Opinion

Schools to lawmakers: Repeal the reserve cap

Blocks and crayons in a California classroom.(Photo illustration: Blade Tucker

Late last year, the Legislature passed a fiscally irresponsible law that prevents local school districts from maintaining prudent budget reserves necessary to prepare for future economic downturns, to invest in classroom improvements, and to protect our students. As ridiculous as that sounds, unfortunately that’s the reality.

Sacramento should not prevent local elected school boards and leaders from planning responsibly to ensure school children and educational services are protected.

The respected, non-partisan Legislative Analyst’s Office agreed the budget reserve cap was bad policy and urged the legislature to repeal the law in a recent report.

That’s why thousands of educators, including school board members, school district officials, community members, parents and others are calling for the Legislature to repeal the local school district reserve cap.

Passed into law in 2014, the reserve cap contained in SB 858 limits how much school districts can save in reserve funds. Under this law if the state deposits as little as $1 dollar into a statewide rainy day fund for schools, which could happen as early as this year based on an improving economy, local school districts could be forced to eliminate between $5 and $14 billion of their own rainy day savings that took years to build up. For most school districts in California the new cap on savings equates to 6 percent, only a few days of cash flow, far too inadequate for a savings account for a rainy day or large expenses.

For example, in my district – the Moreno Unified School District, because we had a prudent reserve, we were able to update our technology to implement the state mandated Smarter Balanced Assessments that students are required to take. We were also able to avoid borrowing money during the last two years even though the state was deferring school district funds in order to balance its budget. This allowed our school district to avoid the high cost of borrowing from Wall Street bankers and save $500,000 per year. In other words, we were able to keep that money flowing to classroom programs and avoid laying off a large percentage of our employees.

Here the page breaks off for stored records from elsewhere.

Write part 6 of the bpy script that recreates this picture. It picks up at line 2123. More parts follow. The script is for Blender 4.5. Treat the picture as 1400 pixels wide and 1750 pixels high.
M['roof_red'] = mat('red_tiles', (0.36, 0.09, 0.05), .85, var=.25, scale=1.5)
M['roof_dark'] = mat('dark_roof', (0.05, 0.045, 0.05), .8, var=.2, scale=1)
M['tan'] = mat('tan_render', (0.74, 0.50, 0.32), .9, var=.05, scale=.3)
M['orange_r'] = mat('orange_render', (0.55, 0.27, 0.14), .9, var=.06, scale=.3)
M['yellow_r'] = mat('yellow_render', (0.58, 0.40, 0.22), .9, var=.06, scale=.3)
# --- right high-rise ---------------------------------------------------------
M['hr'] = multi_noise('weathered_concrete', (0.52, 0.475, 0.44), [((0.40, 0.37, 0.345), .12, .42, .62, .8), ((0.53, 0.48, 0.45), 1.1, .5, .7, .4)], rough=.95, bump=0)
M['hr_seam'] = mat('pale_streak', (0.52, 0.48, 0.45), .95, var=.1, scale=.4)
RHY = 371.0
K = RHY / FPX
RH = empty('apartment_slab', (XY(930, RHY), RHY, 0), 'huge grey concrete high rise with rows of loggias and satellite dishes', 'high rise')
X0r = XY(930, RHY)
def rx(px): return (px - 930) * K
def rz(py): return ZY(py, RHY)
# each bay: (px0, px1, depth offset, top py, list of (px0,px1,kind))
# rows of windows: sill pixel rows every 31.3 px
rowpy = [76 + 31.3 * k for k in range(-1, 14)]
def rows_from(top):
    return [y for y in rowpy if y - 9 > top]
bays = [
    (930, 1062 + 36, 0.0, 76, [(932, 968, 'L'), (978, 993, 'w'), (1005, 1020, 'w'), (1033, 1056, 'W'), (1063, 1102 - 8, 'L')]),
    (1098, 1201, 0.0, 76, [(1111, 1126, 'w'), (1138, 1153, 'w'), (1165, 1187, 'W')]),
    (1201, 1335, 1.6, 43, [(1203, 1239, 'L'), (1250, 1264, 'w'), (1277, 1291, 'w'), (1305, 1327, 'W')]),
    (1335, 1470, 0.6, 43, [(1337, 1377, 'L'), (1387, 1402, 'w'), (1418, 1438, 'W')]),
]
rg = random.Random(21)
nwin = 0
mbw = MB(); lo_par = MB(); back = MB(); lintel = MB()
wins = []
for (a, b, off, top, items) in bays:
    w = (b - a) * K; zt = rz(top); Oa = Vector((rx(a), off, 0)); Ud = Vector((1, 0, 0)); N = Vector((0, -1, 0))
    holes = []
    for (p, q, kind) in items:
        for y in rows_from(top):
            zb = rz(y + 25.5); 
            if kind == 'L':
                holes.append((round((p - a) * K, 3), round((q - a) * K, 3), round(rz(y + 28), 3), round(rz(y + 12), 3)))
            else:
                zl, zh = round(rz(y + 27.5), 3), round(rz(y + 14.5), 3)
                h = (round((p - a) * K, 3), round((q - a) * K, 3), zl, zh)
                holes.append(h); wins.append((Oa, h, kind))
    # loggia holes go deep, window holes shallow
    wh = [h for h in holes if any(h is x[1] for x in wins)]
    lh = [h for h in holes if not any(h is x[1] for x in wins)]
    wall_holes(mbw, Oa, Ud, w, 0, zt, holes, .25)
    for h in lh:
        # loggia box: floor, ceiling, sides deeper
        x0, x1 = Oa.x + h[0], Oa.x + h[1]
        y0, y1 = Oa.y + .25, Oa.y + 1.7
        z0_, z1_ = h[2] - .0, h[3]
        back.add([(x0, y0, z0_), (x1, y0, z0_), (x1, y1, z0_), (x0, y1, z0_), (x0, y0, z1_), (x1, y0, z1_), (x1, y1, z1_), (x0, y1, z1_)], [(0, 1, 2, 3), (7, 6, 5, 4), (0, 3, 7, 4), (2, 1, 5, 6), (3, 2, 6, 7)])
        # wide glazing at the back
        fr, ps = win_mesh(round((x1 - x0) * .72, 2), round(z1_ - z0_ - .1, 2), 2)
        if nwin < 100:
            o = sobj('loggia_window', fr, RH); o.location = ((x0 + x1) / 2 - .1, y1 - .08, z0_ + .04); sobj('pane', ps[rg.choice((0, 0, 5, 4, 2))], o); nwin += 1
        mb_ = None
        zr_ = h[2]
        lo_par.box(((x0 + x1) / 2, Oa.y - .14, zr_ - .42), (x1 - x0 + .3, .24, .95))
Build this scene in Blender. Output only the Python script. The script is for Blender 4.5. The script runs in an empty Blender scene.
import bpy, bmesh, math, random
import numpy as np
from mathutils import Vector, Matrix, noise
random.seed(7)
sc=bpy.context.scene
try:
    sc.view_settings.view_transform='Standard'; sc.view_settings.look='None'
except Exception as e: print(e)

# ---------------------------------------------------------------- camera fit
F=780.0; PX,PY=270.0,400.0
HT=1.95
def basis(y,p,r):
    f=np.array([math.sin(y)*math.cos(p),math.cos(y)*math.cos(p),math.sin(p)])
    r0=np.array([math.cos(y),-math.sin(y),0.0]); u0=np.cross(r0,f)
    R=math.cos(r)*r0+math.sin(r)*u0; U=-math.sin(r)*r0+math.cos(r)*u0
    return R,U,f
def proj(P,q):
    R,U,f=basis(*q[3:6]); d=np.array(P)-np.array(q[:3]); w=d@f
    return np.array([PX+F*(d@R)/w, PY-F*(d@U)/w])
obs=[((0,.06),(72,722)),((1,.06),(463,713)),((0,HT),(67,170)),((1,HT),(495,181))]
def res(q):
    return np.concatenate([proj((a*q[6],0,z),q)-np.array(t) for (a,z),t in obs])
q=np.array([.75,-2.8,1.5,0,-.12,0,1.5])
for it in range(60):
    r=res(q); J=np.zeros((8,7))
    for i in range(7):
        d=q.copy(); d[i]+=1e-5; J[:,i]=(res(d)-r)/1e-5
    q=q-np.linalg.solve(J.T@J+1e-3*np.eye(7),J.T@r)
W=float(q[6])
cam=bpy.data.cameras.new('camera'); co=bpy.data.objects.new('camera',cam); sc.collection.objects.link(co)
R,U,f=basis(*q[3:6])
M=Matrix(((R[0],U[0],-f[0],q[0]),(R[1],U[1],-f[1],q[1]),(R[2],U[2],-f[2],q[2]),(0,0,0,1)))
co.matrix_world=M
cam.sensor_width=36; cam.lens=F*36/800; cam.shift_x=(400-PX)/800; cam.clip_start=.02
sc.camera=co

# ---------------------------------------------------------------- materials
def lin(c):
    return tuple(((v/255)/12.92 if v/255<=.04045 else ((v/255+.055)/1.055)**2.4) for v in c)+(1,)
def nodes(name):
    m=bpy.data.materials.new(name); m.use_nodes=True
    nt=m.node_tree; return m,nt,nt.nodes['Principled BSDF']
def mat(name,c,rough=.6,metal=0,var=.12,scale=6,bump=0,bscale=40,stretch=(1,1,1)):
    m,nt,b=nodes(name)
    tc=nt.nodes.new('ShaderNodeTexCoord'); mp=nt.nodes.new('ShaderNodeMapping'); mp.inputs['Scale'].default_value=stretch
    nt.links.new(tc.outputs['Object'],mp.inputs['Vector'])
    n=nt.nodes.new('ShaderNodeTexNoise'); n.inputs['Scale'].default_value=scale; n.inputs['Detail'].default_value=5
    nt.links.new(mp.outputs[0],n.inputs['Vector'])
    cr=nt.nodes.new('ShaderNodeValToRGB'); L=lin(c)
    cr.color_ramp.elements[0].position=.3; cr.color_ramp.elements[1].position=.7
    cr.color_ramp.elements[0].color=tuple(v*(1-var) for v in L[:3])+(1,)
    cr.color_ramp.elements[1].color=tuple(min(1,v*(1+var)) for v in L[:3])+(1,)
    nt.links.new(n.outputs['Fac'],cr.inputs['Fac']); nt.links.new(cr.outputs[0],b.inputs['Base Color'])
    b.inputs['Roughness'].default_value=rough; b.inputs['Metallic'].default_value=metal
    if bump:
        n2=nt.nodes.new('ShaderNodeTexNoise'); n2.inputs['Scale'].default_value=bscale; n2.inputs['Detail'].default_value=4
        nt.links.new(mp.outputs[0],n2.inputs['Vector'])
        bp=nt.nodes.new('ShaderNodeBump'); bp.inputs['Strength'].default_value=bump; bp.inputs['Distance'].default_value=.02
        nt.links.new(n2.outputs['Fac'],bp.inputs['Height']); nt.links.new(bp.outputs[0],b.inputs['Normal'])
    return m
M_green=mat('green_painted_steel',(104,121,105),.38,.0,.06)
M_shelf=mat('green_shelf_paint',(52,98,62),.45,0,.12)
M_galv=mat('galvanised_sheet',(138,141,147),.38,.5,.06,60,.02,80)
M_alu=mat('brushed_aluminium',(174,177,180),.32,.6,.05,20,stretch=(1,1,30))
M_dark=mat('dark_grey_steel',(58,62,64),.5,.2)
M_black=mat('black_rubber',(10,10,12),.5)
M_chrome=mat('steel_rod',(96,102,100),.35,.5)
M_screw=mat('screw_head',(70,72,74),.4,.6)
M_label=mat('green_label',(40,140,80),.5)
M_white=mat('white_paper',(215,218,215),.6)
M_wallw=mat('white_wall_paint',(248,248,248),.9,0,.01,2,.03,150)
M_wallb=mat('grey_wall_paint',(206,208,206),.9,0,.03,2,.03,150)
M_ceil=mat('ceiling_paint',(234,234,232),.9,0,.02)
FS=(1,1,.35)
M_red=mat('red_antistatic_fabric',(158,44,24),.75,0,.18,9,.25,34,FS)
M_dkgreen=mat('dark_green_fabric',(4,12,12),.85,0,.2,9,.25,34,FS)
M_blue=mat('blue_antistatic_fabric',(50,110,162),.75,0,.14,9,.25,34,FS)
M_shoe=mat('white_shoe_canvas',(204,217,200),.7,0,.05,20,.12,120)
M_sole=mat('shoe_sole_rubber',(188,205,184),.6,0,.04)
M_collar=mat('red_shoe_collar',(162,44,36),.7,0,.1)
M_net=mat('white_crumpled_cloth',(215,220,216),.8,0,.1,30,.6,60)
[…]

School districts also need the flexibility to use reserve funds to pay for large purchases that benefit students such as textbooks, buses and classroom technology.

Repealing the budget reserve cap language held in SB 858 will once again allow local school district officials to make the best decisions for our unique local circumstances.

The respected, non-partisan Legislative Analyst’s Office agreed the budget reserve cap was bad policy and urged the Legislature to repeal the law in a recent report.

Credit rating agencies such as Standard & Poor’s and Fitch have stated that the SB 858 reserve cap mandate likely will negatively affect school district credit ratings across the state. That increases the cost of borrowing, sending classroom dollars to bankers instead of students.

When California faces the next inevitable economic downturn, schools must be able to protect students and maintain classroom instruction and jobs. School districts also need the flexibility to use reserve funds to pay for large purchases that benefit students such as textbooks, buses, classroom technology or to help pay for fixing or modernizing classrooms.  Repealing this section of the law will allow our school districts to maintain a prudent reserve for times of financial uncertainty.

Keep in mind; school districts are as distinct as each of the school children and communities.  What one district needs, another may not. That’s why local decision-making is so important and why it makes sense for each school district, in collaboration with those in their community, to determine what level is savings for a rainy day is prudent. The answer is not a Sacramento mandate, a one-size fits all formula that applies to all school districts and ignores widely varied circumstances of each district.

Fortunately, some lawmakers in Sacramento are willing to do the right thing and restore local control and preserve responsible budgeting at the local level. We are now calling on the Governor and all legislators to do the right thing for their districts by repealing the budget reserve cap.

Ed’s Note: Jesús Holguín is president of the California School Boards Association and a board member of the Moreno Valley Unified School District.